A few more attempts (providing incorrect/empty/too short secret keys) quickly convinced me that it might be a block cipher (as the output is always of fixed size) :

$ echo -n 'jzfSsQxHkf1ThcKMgC6rwQ==' | base64 -d | wc -c
16

Guess it’s time to look at the code !

.NET

As the software is developped in .NET, speaking of reverse engineering would be an overstatement, we are just going to look at the decompiled code.

On my quest for a trivial way to achieve this, and thus decided not to go with radare2 I discovered dnSpy which, besides doing the job in a simple and efficient way, is open-sauce !

After a few “breakpoint all the things and step-in / step-out”, I found what look like a trail worth following :

decryption function

Fast forwarding into the code of said function, it creates a symmetricAlgorithm.CreateDecryptor which is an AesCryptoServiceProvider, intuition was right (AES is a block cipher).

aes confirmed

Now that we now that it’s AES, we need to find :

The IV

While looking twice at our current status :

empty IV

We can notice that CreateDecryptor’s second parameter (which is the Initialisation Vector) is a freshly initialized array. So, empty IV it is, which is a bad practice, athought in this case I’m not sure it really matters.

All’s left to find is the key. As I don’t know much about .NET nor its crypto lib, I continue the exciting game of “breakpoint things and see what happens” :)

The Key

Following our rabbit, it seems that the software derivates the AES key from a static string, using SHA1 and then extracting just enough bytes for the key :

empty IV

But we don’t really care about this, we know that the CreateDecryptor is going to receive the secret Key and this is what matters :

gotcha !

gotcha ! They key must be the 16 bytes array we just see.

Is it right ?

The simplest way to verify this is to bake a small python script that is going to mimic CloudBerry’s crypto.

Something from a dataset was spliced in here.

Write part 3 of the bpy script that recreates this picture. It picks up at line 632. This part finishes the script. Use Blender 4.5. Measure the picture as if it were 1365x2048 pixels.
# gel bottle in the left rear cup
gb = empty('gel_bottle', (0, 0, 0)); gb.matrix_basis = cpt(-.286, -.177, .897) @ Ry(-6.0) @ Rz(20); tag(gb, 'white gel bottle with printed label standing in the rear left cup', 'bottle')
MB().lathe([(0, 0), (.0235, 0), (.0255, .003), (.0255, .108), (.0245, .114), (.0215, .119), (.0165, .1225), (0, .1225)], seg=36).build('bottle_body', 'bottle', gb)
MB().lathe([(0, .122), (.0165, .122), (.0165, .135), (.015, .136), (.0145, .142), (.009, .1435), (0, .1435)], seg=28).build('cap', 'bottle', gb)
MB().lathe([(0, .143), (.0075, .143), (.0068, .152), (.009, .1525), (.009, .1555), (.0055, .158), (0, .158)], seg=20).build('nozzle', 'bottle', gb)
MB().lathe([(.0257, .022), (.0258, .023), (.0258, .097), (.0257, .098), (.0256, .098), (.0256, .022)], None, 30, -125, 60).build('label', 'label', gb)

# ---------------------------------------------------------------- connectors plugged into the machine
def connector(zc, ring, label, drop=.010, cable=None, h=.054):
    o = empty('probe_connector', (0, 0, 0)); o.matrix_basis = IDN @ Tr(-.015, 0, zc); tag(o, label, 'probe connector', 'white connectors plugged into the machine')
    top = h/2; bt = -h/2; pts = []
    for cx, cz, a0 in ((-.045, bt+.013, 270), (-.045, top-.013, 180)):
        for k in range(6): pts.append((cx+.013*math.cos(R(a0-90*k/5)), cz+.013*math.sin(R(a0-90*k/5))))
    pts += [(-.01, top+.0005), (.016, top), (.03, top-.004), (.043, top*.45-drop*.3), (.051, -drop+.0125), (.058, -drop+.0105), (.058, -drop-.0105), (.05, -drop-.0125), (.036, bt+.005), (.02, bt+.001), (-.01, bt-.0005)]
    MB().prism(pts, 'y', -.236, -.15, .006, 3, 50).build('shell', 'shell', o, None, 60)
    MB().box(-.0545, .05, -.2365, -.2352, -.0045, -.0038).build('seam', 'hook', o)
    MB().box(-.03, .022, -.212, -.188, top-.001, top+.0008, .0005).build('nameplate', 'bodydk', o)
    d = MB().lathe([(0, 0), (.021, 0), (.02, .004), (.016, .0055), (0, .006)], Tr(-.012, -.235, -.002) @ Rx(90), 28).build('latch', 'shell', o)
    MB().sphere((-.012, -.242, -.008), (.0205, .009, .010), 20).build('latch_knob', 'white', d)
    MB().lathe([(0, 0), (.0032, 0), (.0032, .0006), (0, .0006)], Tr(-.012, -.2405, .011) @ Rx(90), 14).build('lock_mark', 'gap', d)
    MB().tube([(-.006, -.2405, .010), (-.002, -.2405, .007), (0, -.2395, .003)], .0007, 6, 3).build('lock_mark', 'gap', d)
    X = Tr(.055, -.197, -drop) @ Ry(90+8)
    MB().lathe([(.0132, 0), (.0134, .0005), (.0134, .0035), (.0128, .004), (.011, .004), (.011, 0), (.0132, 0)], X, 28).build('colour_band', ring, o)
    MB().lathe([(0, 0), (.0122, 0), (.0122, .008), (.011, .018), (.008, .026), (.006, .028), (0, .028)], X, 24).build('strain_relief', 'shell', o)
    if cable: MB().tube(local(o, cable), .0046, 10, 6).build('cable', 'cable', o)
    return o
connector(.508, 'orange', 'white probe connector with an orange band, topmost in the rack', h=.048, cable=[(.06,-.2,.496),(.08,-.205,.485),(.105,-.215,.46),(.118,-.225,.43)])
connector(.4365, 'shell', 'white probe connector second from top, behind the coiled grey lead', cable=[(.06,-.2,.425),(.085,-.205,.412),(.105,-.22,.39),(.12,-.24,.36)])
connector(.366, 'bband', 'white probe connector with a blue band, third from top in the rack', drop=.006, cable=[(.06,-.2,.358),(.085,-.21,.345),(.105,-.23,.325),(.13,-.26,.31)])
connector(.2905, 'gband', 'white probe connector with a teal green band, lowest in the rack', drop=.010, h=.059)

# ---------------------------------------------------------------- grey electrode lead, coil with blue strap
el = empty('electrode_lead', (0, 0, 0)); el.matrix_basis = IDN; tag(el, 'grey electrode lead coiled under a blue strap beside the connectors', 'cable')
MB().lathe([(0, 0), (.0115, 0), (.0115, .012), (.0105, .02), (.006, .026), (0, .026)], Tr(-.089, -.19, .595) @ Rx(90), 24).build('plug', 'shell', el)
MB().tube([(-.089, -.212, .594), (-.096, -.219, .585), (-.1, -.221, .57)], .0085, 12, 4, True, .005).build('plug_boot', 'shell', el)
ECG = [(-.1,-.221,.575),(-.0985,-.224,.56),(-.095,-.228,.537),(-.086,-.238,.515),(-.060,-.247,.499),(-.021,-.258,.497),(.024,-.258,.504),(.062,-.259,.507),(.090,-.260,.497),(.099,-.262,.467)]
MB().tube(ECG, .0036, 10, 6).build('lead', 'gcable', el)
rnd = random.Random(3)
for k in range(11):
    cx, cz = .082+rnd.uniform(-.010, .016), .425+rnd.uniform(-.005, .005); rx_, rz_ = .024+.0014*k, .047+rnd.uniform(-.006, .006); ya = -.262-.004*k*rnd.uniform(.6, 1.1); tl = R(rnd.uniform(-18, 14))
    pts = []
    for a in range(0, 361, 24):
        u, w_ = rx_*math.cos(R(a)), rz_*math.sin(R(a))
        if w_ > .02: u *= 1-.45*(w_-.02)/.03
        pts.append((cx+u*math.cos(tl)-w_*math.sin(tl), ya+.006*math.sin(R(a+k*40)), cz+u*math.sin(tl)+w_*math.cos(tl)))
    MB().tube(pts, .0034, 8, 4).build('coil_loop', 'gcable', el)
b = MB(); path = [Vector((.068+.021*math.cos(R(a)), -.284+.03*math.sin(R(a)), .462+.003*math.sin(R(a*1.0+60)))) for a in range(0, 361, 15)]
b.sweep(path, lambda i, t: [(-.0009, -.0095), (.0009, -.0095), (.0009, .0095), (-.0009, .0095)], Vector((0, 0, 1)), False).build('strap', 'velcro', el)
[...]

After a few mistakes mostly due to the fact that I missed that they pad the cleartext with a leading 0 (for reasons I guess), we have something that works :

from pkcs7 import PKCS7Encoder
from Crypto.Cipher import AES
import base64
import binascii
import sys

# the block size for the cipher object; must be 16, 24, or 32 for AES
BLOCK_SIZE = 16
iv =  "\x00\x00\x00\x00\x00\x00\x00\x00\x00\x00\x00\x00\x00\x00\x00\x00"
key = "\x53\xd1\x1b\xcf\x19\x61\xb3\x66\xe4\xfb\xeb\x81\xb9\xbf\xb9\x48"

def usage():
    print ("<enc|dec> <data>")
    print ("ex: enc 09RsxxxxxxxxxxxxxxxxxxxxxxxxxxxxxTkV4fTrH")
    print ("\twhere '09RxxxxxxxxxxxxxxxxxxxxxxxxxxxxxxxxV4fTrH' is AWS raw secret")
    print ("ex: dec ZxxxxxxxxxxxxxxxxxxxxxxxxxxxxxxxxxxxxxxxxxxxxxxxxxxxxxxxxxbdQ3wr")
    print ("\twhere 'ZS5jxxxxxxxxxxxxxxxxxxxxxxxxxxxxxxxxxxxxxxxxxxxxxxxxxxxxxxbdQ3wr' is 'encrypted' aws secret from XML file")
    
def decrypt(encrypted):
    encoder = PKCS7Encoder()
    cipher = AES.new(key , AES.MODE_CBC, iv)
    dec = encoder.decode(cipher.decrypt(base64.b64decode(encrypted)))
    return dec[1:]

def encrypt(cleartext):
    encoder = PKCS7Encoder()
    cipher = AES.new(key , AES.MODE_CBC, iv)
    pad_text = encoder.encode("0" + cleartext)
    enc = base64.b64encode(cipher.encrypt(pad_text))
    return enc


if len(sys.argv) < 2:
    usage()
    exit(1)
elif sys.argv[1] == "enc":
    print encrypt(sys.argv[2])
elif sys.argv[1] == "dec":
    print decrypt(sys.argv[2])
else:
    usage()
    exit(1)

It was a fun experience and a good occasion to try dnSpy, which was a pleasant experience :)